EXERCISE
Each of the entries should be retyped precisely as it appears.

--- START ---

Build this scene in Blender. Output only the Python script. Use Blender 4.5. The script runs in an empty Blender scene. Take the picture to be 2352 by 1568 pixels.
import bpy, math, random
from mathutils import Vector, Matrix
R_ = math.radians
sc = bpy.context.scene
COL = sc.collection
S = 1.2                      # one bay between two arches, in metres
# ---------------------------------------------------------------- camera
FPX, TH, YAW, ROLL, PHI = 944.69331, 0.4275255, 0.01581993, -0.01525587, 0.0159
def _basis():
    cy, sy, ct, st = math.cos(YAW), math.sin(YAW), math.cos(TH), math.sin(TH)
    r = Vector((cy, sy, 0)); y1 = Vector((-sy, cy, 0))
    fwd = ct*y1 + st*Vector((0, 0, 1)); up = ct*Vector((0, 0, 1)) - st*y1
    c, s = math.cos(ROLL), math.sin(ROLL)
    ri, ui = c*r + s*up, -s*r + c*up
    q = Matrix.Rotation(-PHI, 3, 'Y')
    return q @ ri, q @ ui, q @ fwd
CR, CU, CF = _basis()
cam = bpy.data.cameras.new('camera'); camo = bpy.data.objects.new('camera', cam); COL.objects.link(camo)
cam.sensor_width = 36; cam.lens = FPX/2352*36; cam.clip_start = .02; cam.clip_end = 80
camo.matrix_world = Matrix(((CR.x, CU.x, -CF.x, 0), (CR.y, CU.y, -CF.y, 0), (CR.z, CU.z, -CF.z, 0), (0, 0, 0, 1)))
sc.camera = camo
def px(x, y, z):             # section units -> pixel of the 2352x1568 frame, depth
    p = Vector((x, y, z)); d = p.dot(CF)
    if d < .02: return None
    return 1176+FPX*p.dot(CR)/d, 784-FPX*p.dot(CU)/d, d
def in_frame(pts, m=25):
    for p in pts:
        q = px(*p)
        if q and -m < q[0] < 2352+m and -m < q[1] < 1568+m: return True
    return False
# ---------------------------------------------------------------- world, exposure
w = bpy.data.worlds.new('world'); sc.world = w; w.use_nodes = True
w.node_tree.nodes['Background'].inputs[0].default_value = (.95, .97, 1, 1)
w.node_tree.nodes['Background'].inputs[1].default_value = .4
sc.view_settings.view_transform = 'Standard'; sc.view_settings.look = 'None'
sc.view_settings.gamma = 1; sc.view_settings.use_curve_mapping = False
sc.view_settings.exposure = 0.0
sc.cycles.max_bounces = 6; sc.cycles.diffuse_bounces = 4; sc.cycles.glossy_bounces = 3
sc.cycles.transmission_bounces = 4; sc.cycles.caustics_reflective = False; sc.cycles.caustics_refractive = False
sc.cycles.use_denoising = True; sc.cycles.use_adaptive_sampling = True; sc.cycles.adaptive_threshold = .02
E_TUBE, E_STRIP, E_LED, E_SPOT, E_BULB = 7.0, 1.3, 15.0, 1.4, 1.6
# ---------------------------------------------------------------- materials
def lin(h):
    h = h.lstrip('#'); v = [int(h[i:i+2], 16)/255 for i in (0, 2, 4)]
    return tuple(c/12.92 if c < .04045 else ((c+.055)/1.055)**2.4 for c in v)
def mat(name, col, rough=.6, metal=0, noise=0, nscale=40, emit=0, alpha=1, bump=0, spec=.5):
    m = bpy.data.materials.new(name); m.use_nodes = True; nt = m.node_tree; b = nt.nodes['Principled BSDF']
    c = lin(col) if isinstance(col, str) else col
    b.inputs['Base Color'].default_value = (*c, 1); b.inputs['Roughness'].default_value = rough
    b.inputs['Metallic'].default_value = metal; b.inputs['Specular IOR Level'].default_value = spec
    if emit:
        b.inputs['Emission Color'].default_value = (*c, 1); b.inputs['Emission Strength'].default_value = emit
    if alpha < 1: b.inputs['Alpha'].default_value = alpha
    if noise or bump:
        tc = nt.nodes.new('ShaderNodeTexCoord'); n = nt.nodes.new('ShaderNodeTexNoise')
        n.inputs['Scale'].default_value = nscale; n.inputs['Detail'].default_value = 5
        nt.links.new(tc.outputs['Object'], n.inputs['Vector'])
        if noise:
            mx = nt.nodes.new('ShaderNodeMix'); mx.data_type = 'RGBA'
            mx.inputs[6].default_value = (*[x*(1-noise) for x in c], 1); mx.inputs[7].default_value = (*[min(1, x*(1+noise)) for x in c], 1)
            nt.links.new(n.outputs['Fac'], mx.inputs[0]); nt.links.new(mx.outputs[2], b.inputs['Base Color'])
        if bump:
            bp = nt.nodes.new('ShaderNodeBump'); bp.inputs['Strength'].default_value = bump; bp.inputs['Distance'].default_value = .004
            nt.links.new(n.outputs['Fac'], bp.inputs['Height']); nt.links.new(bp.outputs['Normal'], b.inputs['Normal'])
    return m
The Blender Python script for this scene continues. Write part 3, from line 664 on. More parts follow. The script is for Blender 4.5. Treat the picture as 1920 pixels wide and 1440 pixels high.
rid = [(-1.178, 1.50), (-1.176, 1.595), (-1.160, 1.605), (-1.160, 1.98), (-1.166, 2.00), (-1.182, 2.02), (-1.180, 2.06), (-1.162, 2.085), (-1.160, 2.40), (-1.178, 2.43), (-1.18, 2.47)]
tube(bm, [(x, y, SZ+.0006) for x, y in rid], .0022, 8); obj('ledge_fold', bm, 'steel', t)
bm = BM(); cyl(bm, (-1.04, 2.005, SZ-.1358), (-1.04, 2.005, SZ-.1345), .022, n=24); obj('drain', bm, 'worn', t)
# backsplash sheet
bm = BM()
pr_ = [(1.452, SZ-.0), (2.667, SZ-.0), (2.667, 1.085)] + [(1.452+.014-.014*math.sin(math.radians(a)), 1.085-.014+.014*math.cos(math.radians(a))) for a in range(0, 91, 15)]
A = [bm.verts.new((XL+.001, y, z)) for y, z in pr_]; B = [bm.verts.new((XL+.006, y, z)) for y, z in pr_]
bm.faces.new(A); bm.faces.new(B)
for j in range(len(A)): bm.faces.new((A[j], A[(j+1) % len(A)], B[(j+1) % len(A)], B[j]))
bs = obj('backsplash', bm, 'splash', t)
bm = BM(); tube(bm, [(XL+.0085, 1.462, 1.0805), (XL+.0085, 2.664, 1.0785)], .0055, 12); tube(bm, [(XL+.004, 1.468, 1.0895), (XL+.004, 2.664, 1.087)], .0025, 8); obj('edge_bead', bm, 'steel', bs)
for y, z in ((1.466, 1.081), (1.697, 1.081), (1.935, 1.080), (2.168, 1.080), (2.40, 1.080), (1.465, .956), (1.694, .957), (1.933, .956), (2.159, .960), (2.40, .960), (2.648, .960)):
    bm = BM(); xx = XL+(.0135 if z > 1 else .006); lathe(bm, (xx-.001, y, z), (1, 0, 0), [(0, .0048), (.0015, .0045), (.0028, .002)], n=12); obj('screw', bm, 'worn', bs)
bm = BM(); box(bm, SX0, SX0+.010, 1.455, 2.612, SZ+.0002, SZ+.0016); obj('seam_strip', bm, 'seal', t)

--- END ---

ANSWER TO THE TASK
Build this scene in Blender. Output only the Python script. Use Blender 4.5. The script runs in an empty Blender scene. Take the picture to be 2352 by 1568 pixels.
import bpy, math, random
from mathutils import Vector, Matrix
R_ = math.radians
sc = bpy.context.scene
COL = sc.collection
S = 1.2                      # one bay between two arches, in metres
# ---------------------------------------------------------------- camera
FPX, TH, YAW, ROLL, PHI = 944.69331, 0.4275255, 0.01581993, -0.01525587, 0.0159
def _basis():
    cy, sy, ct, st = math.cos(YAW), math.sin(YAW), math.cos(TH), math.sin(TH)
    r = Vector((cy, sy, 0)); y1 = Vector((-sy, cy, 0))
    fwd = ct*y1 + st*Vector((0, 0, 1)); up = ct*Vector((0, 0, 1)) - st*y1
    c, s = math.cos(ROLL), math.sin(ROLL)
    ri, ui = c*r + s*up, -s*r + c*up
    q = Matrix.Rotation(-PHI, 3, 'Y')
    return q @ ri, q @ ui, q @ fwd
CR, CU, CF = _basis()
cam = bpy.data.cameras.new('camera'); camo = bpy.data.objects.new('camera', cam); COL.objects.link(camo)
cam.sensor_width = 36; cam.lens = FPX/2352*36; cam.clip_start = .02; cam.clip_end = 80
camo.matrix_world = Matrix(((CR.x, CU.x, -CF.x, 0), (CR.y, CU.y, -CF.y, 0), (CR.z, CU.z, -CF.z, 0), (0, 0, 0, 1)))
sc.camera = camo
def px(x, y, z):             # section units -> pixel of the 2352x1568 frame, depth
    p = Vector((x, y, z)); d = p.dot(CF)
    if d < .02: return None
    return 1176+FPX*p.dot(CR)/d, 784-FPX*p.dot(CU)/d, d
def in_frame(pts, m=25):
    for p in pts:
        q = px(*p)
        if q and -m < q[0] < 2352+m and -m < q[1] < 1568+m: return True
    return False
# ---------------------------------------------------------------- world, exposure
w = bpy.data.worlds.new('world'); sc.world = w; w.use_nodes = True
w.node_tree.nodes['Background'].inputs[0].default_value = (.95, .97, 1, 1)
w.node_tree.nodes['Background'].inputs[1].default_value = .4
sc.view_settings.view_transform = 'Standard'; sc.view_settings.look = 'None'
sc.view_settings.gamma = 1; sc.view_settings.use_curve_mapping = False
sc.view_settings.exposure = 0.0
sc.cycles.max_bounces = 6; sc.cycles.diffuse_bounces = 4; sc.cycles.glossy_bounces = 3
sc.cycles.transmission_bounces = 4; sc.cycles.caustics_reflective = False; sc.cycles.caustics_refractive = False
sc.cycles.use_denoising = True; sc.cycles.use_adaptive_sampling = True; sc.cycles.adaptive_threshold = .02
E_TUBE, E_STRIP, E_LED, E_SPOT, E_BULB = 7.0, 1.3, 15.0, 1.4, 1.6
# ---------------------------------------------------------------- materials
def lin(h):
    h = h.lstrip('#'); v = [int(h[i:i+2], 16)/255 for i in (0, 2, 4)]
    return tuple(c/12.92 if c < .04045 else ((c+.055)/1.055)**2.4 for c in v)
def mat(name, col, rough=.6, metal=0, noise=0, nscale=40, emit=0, alpha=1, bump=0, spec=.5):
    m = bpy.data.materials.new(name); m.use_nodes = True; nt = m.node_tree; b = nt.nodes['Principled BSDF']
    c = lin(col) if isinstance(col, str) else col
    b.inputs['Base Color'].default_value = (*c, 1); b.inputs['Roughness'].default_value = rough
    b.inputs['Metallic'].default_value = metal; b.inputs['Specular IOR Level'].default_value = spec
    if emit:
        b.inputs['Emission Color'].default_value = (*c, 1); b.inputs['Emission Strength'].default_value = emit
    if alpha < 1: b.inputs['Alpha'].default_value = alpha
    if noise or bump:
        tc = nt.nodes.new('ShaderNodeTexCoord'); n = nt.nodes.new('ShaderNodeTexNoise')
        n.inputs['Scale'].default_value = nscale; n.inputs['Detail'].default_value = 5
        nt.links.new(tc.outputs['Object'], n.inputs['Vector'])
        if noise:
            mx = nt.nodes.new('ShaderNodeMix'); mx.data_type = 'RGBA'
            mx.inputs[6].default_value = (*[x*(1-noise) for x in c], 1); mx.inputs[7].default_value = (*[min(1, x*(1+noise)) for x in c], 1)
            nt.links.new(n.outputs['Fac'], mx.inputs[0]); nt.links.new(mx.outputs[2], b.inputs['Base Color'])
        if bump:
            bp = nt.nodes.new('ShaderNodeBump'); bp.inputs['Strength'].default_value = bump; bp.inputs['Distance'].default_value = .004
            nt.links.new(n.outputs['Fac'], bp.inputs['Height']); nt.links.new(bp.outputs['Normal'], b.inputs['Normal'])
    return m
The Blender Python script for this scene continues. Write part 3, from line 664 on. More parts follow. The script is for Blender 4.5. Treat the picture as 1920 pixels wide and 1440 pixels high.
rid = [(-1.178, 1.50), (-1.176, 1.595), (-1.160, 1.605), (-1.160, 1.98), (-1.166, 2.00), (-1.182, 2.02), (-1.180, 2.06), (-1.162, 2.085), (-1.160, 2.40), (-1.178, 2.43), (-1.18, 2.47)]
tube(bm, [(x, y, SZ+.0006) for x, y in rid], .0022, 8); obj('ledge_fold', bm, 'steel', t)
bm = BM(); cyl(bm, (-1.04, 2.005, SZ-.1358), (-1.04, 2.005, SZ-.1345), .022, n=24); obj('drain', bm, 'worn', t)
# backsplash sheet
bm = BM()
pr_ = [(1.452, SZ-.0), (2.667, SZ-.0), (2.667, 1.085)] + [(1.452+.014-.014*math.sin(math.radians(a)), 1.085-.014+.014*math.cos(math.radians(a))) for a in range(0, 91, 15)]
A = [bm.verts.new((XL+.001, y, z)) for y, z in pr_]; B = [bm.verts.new((XL+.006, y, z)) for y, z in pr_]
bm.faces.new(A); bm.faces.new(B)
for j in range(len(A)): bm.faces.new((A[j], A[(j+1) % len(A)], B[(j+1) % len(A)], B[j]))
bs = obj('backsplash', bm, 'splash', t)
bm = BM(); tube(bm, [(XL+.0085, 1.462, 1.0805), (XL+.0085, 2.664, 1.0785)], .0055, 12); tube(bm, [(XL+.004, 1.468, 1.0895), (XL+.004, 2.664, 1.087)], .0025, 8); obj('edge_bead', bm, 'steel', bs)
for y, z in ((1.466, 1.081), (1.697, 1.081), (1.935, 1.080), (2.168, 1.080), (2.40, 1.080), (1.465, .956), (1.694, .957), (1.933, .956), (2.159, .960), (2.40, .960), (2.648, .960)):
    bm = BM(); xx = XL+(.0135 if z > 1 else .006); lathe(bm, (xx-.001, y, z), (1, 0, 0), [(0, .0048), (.0015, .0045), (.0028, .002)], n=12); obj('screw', bm, 'worn', bs)
bm = BM(); box(bm, SX0, SX0+.010, 1.455, 2.612, SZ+.0002, SZ+.0016); obj('seam_strip', bm, 'seal', t)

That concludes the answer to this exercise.